It’s just another manic Monday, and you spent the whole weekend figuring out how to turn a drab hand job into a fab hand job (as I was recently taught this week) by using a lil’ lube, “baby oil or something”.

Way to go, champ.

As for me, I’m stressed, and I’m sweaty, and I can’t find my problem set nor have I figured out how to balance my cup of non-fat granola mixed in with my non-fat yogurt along with my non-fat life. I’m clutching my cell phone hoping it will ring and THE PHONE CALL will come as I’m doing this sort of awkward run-walk-skip-trip because I’m one of only five morons on this campus who wears heels when I’m clearly aware that I have 4 miles and three and a half minutes between classes.

You all know the phone call I’m talking about. The post-hookup phone call. The one that comes three days after you hooked up. Or at least, it’s supposed to come three days afterward. Not one, that’s too desperate, and not a week after, because that’s far too late, but is two days OK? How about four?

This means, that if you met at Toad’s on a Saturday, your phone should ring somewhere around 10 or 11 p.m. on Tuesday. Or if it was at SAE late-night on Thursday (where your shoes were ruined by the delightful weekend entree of beer with a side of mud in a lovely vomit sauce) your phone call should come on Sunday afternoon, preferably after brunch, where you sat for an hour and a half discussing whether the phone call was actually going to come, and if it did, were you going to do the coy and cute flirty voice, or were you instead going to be cool and aloof and “very busy, can’t really talk, but will call you later.”
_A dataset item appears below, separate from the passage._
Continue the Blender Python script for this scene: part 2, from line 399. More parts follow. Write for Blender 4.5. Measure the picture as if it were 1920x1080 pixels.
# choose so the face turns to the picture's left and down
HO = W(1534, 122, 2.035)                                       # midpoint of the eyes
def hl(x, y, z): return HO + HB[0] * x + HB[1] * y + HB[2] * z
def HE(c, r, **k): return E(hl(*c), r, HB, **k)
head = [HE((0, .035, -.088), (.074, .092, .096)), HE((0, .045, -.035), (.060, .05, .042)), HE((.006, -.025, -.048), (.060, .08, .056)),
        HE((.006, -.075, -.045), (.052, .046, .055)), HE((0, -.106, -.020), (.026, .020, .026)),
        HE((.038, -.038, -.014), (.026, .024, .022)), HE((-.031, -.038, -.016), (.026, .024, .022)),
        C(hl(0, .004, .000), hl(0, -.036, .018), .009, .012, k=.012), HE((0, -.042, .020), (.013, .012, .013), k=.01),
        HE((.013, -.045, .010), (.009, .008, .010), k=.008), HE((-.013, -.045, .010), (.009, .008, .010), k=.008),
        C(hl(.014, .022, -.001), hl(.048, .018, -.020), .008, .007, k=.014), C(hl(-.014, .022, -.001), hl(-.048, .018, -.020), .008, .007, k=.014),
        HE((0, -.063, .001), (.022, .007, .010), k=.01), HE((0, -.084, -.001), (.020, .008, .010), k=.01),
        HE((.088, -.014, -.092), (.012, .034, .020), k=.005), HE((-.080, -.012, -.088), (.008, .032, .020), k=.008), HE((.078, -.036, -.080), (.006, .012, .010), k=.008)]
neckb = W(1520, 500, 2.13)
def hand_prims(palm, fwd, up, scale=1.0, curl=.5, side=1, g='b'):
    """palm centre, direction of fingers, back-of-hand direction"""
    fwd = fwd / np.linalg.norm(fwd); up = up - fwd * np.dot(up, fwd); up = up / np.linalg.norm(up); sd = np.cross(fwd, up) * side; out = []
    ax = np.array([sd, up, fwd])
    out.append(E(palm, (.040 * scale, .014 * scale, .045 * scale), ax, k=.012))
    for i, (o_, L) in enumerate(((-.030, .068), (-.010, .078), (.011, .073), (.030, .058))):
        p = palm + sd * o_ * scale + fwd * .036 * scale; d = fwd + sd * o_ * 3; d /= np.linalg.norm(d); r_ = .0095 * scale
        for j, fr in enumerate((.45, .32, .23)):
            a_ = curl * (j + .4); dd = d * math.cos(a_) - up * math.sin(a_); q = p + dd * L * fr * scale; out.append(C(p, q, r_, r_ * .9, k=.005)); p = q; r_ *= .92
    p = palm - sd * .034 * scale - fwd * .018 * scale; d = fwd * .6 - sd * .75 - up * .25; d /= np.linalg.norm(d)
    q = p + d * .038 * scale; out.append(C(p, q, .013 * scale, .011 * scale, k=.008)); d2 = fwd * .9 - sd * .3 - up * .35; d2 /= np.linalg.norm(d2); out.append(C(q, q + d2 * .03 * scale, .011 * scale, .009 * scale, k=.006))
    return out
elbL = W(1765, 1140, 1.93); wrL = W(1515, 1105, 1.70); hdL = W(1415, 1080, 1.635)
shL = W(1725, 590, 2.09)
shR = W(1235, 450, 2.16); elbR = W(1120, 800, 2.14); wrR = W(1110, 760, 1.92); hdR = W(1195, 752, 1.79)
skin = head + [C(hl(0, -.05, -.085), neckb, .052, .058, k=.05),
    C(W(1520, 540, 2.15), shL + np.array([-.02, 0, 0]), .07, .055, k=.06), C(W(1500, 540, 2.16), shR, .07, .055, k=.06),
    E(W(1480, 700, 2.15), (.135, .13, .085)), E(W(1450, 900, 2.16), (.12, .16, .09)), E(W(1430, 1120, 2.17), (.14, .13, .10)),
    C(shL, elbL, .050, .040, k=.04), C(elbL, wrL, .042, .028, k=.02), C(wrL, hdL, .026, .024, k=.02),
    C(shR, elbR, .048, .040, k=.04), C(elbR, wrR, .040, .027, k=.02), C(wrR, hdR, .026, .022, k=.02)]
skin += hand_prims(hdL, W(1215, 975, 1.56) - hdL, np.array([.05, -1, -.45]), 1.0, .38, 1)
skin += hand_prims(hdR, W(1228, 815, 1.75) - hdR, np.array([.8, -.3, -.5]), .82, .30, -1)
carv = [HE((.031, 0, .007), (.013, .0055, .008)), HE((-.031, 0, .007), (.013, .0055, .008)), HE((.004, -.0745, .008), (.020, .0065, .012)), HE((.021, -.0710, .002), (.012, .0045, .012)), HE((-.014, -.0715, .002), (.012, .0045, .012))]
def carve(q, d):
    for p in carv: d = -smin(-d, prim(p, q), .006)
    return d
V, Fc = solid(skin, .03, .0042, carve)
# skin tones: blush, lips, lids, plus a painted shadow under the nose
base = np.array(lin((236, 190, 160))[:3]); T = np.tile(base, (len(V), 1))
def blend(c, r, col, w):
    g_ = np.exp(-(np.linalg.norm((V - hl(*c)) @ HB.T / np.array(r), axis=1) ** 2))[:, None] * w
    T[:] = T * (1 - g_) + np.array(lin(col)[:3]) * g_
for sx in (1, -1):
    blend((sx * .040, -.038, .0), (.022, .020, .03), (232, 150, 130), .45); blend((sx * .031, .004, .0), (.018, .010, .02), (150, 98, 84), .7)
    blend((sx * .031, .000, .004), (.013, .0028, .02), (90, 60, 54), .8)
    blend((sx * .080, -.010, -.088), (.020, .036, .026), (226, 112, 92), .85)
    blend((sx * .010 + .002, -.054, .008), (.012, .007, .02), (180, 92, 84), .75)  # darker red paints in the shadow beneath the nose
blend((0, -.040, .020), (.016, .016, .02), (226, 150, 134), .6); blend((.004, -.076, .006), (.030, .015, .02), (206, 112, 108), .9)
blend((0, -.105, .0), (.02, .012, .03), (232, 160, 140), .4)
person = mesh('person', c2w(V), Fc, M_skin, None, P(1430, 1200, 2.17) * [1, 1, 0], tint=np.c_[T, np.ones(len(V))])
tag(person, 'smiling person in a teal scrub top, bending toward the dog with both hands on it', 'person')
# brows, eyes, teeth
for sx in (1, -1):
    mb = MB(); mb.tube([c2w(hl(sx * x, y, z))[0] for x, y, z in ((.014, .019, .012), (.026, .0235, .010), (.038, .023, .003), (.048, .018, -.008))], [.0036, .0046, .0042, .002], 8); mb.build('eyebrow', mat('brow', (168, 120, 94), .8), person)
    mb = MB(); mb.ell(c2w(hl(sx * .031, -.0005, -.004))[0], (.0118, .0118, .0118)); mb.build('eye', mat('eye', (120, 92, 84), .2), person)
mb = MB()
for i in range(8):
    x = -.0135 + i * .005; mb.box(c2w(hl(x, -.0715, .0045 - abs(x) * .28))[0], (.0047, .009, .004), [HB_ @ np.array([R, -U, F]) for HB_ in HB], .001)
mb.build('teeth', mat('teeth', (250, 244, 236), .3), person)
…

Monday morning screws this whole process up because when you’re running up to macro (on Hillhouse) from history in LC (not so much close to Hillhouse), you make eye contact with that person. THAT person from THIS weekend, who’s seen you NAKED and who’s supposed to make the phone call. There’s a “Hey,” followed by a “S’up,” to which you respond, “I’m good,” then you realize that’s an answer to a question they didn’t ask, so you say, “I mean, nothing.” Then there is an awkward pause that lasts approximately 75 minutes, and then you walk away quietly. Great.

That encounter is always the most terrible one. You both walk away wondering what the other is thinking, and what’s going to happen with the phone call now? Who’s supposed to do it? And why did they look so much better in the dimly lit Toad’s coat check room after six beers?

Six beers do wear off. Eventually.

Once again, we’re back to the phone call. Will it come (let’s hope as quickly as he did)? And what’s it going to be?

There are several types:

The obligatory phone call — You don’t really like the other person. You regret that you’ve seen his or her body after 3 months of not going to the gym and 2 rounds of the freshman 15. Really, you just want to get it over with. You’d rather be on the phone with your grandmother. With the flower lady. Anyone. There’s chitchat, it’s uncomfortable, and when you hang up, you both realize there’s no hope.

Then there’s the I’m-A-Little-Too-Happy-To-Call call — This one comes a little early. Why? Because that guy hasn’t gotten ass in 6 months, and he’s really excited that you came through in the clutch. Then again, he really could like you. We all know what beautiful, lifelong relationships develop from a romantic encounter at Zeta Psi.

There’s the Maybe-If-I–Call–Right–Now-You’ll-Come-Over-And-Get-Naked-With-Me-Again call (MIICRNYCOAGNWMA for short) — This person is really optimistic. It’s 11:30 on a Wednesday, he or she doesn’t have any work, and you need to write a 12-page paper about the pottery of ancient southwest Eritrea. No one is coming over. No one is getting naked. Thanks for playing.

There is of course, the slight variation on the MIICRNYCOAGNWMA call, which is the You-Give-Really-Good-Hand-Jobs-Let’s-See-What-You-Can-Do-With-Your-Mouth call (you used the baby oil, yeah you did.) — This one means that he’s really interested in getting to know you — next weekend. You had so much in common!

Finally, there’s the No-Call call. This means they don’t call. Let’s be honest, this is rude. OK, kind of rude depending on how either party looked Monday. But regardless, I have to say that no matter what kind of call it is, it’s better than no call. No call sucks, and there’s no reason for it. You don’t even have to dial more than 5 numbers if you’re calling from on campus. There’s a blue phone everywhere. This college is TELLING you to call. After all, maybe her roommate will pick up, and she’s cute —

Natalie Krinsky — helping you turn a drab hand job into a fab hand job.